INFORMATION PROVIDED =>
┄┄┄┄┄┄

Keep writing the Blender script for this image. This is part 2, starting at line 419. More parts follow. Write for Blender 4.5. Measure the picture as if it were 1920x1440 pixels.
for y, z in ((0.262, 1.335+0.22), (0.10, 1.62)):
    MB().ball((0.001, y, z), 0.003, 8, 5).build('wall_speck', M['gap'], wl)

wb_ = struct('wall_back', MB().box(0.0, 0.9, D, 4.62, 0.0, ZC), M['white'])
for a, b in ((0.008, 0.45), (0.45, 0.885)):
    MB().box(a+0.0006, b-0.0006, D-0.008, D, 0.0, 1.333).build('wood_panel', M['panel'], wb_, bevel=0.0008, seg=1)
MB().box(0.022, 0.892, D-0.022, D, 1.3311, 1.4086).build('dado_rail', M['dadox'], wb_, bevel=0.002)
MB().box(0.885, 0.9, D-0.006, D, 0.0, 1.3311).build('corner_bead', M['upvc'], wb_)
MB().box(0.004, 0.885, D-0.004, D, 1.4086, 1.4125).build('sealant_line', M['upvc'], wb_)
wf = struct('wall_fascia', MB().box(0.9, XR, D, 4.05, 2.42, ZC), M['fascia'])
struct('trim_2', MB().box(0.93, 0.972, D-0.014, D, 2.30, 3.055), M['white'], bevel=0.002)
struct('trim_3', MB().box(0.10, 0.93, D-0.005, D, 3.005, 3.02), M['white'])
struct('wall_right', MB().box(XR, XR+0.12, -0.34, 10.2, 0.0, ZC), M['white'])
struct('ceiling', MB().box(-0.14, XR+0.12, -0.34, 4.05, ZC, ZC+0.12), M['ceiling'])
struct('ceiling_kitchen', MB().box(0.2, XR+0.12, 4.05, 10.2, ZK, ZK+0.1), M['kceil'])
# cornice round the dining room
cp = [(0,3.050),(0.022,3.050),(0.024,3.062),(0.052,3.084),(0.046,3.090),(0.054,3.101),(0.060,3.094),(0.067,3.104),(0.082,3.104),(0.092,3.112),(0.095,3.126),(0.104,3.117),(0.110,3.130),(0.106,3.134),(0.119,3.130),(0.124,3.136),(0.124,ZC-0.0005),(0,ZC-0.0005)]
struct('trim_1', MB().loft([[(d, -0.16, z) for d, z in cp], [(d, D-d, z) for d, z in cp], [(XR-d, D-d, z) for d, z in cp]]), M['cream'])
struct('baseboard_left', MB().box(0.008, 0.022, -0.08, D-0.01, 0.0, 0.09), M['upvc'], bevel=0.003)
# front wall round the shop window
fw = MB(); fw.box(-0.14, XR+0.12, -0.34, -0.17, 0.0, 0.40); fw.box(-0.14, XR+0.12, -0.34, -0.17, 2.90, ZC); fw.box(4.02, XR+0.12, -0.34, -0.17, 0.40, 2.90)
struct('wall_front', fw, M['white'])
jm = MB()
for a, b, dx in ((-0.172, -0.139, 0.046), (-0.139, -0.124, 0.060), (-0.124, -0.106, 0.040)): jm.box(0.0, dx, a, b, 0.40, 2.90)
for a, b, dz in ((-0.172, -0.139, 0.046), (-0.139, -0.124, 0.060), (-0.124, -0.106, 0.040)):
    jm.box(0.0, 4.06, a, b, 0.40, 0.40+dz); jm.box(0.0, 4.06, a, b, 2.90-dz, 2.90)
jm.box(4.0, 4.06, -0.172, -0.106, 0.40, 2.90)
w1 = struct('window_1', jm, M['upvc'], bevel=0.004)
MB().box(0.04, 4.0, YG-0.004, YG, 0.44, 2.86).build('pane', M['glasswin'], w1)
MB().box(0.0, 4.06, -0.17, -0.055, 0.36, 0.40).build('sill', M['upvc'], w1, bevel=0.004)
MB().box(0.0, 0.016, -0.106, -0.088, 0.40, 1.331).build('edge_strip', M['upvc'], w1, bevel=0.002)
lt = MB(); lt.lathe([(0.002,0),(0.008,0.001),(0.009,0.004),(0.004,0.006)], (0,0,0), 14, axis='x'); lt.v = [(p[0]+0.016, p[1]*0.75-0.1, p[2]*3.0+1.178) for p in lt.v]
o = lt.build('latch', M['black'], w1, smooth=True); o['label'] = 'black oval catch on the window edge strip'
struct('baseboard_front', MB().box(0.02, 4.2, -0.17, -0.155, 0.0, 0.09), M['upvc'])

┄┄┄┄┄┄

REQUIRED WORK =>
Repeat the data exactly. Leave nothing out.

EXERCISE OUTPUT =>
Keep writing the Blender script for this image. This is part 2, starting at line 419. More parts follow. Write for Blender 4.5. Measure the picture as if it were 1920x1440 pixels.
for y, z in ((0.262, 1.335+0.22), (0.10, 1.62)):
    MB().ball((0.001, y, z), 0.003, 8, 5).build('wall_speck', M['gap'], wl)

wb_ = struct('wall_back', MB().box(0.0, 0.9, D, 4.62, 0.0, ZC), M['white'])
for a, b in ((0.008, 0.45), (0.45, 0.885)):
    MB().box(a+0.0006, b-0.0006, D-0.008, D, 0.0, 1.333).build('wood_panel', M['panel'], wb_, bevel=0.0008, seg=1)
MB().box(0.022, 0.892, D-0.022, D, 1.3311, 1.4086).build('dado_rail', M['dadox'], wb_, bevel=0.002)
MB().box(0.885, 0.9, D-0.006, D, 0.0, 1.3311).build('corner_bead', M['upvc'], wb_)
MB().box(0.004, 0.885, D-0.004, D, 1.4086, 1.4125).build('sealant_line', M['upvc'], wb_)
wf = struct('wall_fascia', MB().box(0.9, XR, D, 4.05, 2.42, ZC), M['fascia'])
struct('trim_2', MB().box(0.93, 0.972, D-0.014, D, 2.30, 3.055), M['white'], bevel=0.002)
struct('trim_3', MB().box(0.10, 0.93, D-0.005, D, 3.005, 3.02), M['white'])
struct('wall_right', MB().box(XR, XR+0.12, -0.34, 10.2, 0.0, ZC), M['white'])
struct('ceiling', MB().box(-0.14, XR+0.12, -0.34, 4.05, ZC, ZC+0.12), M['ceiling'])
struct('ceiling_kitchen', MB().box(0.2, XR+0.12, 4.05, 10.2, ZK, ZK+0.1), M['kceil'])
# cornice round the dining room
cp = [(0,3.050),(0.022,3.050),(0.024,3.062),(0.052,3.084),(0.046,3.090),(0.054,3.101),(0.060,3.094),(0.067,3.104),(0.082,3.104),(0.092,3.112),(0.095,3.126),(0.104,3.117),(0.110,3.130),(0.106,3.134),(0.119,3.130),(0.124,3.136),(0.124,ZC-0.0005),(0,ZC-0.0005)]
struct('trim_1', MB().loft([[(d, -0.16, z) for d, z in cp], [(d, D-d, z) for d, z in cp], [(XR-d, D-d, z) for d, z in cp]]), M['cream'])
struct('baseboard_left', MB().box(0.008, 0.022, -0.08, D-0.01, 0.0, 0.09), M['upvc'], bevel=0.003)
# front wall round the shop window
fw = MB(); fw.box(-0.14, XR+0.12, -0.34, -0.17, 0.0, 0.40); fw.box(-0.14, XR+0.12, -0.34, -0.17, 2.90, ZC); fw.box(4.02, XR+0.12, -0.34, -0.17, 0.40, 2.90)
struct('wall_front', fw, M['white'])
jm = MB()
for a, b, dx in ((-0.172, -0.139, 0.046), (-0.139, -0.124, 0.060), (-0.124, -0.106, 0.040)): jm.box(0.0, dx, a, b, 0.40, 2.90)
for a, b, dz in ((-0.172, -0.139, 0.046), (-0.139, -0.124, 0.060), (-0.124, -0.106, 0.040)):
    jm.box(0.0, 4.06, a, b, 0.40, 0.40+dz); jm.box(0.0, 4.06, a, b, 2.90-dz, 2.90)
jm.box(4.0, 4.06, -0.172, -0.106, 0.40, 2.90)
w1 = struct('window_1', jm, M['upvc'], bevel=0.004)
MB().box(0.04, 4.0, YG-0.004, YG, 0.44, 2.86).build('pane', M['glasswin'], w1)
MB().box(0.0, 4.06, -0.17, -0.055, 0.36, 0.40).build('sill', M['upvc'], w1, bevel=0.004)
MB().box(0.0, 0.016, -0.106, -0.088, 0.40, 1.331).build('edge_strip', M['upvc'], w1, bevel=0.002)
lt = MB(); lt.lathe([(0.002,0),(0.008,0.001),(0.009,0.004),(0.004,0.006)], (0,0,0), 14, axis='x'); lt.v = [(p[0]+0.016, p[1]*0.75-0.1, p[2]*3.0+1.178) for p in lt.v]
o = lt.build('latch', M['black'], w1, smooth=True); o['label'] = 'black oval catch on the window edge strip'
struct('baseboard_front', MB().box(0.02, 4.2, -0.17, -0.155, 0.0, 0.09), M['upvc'])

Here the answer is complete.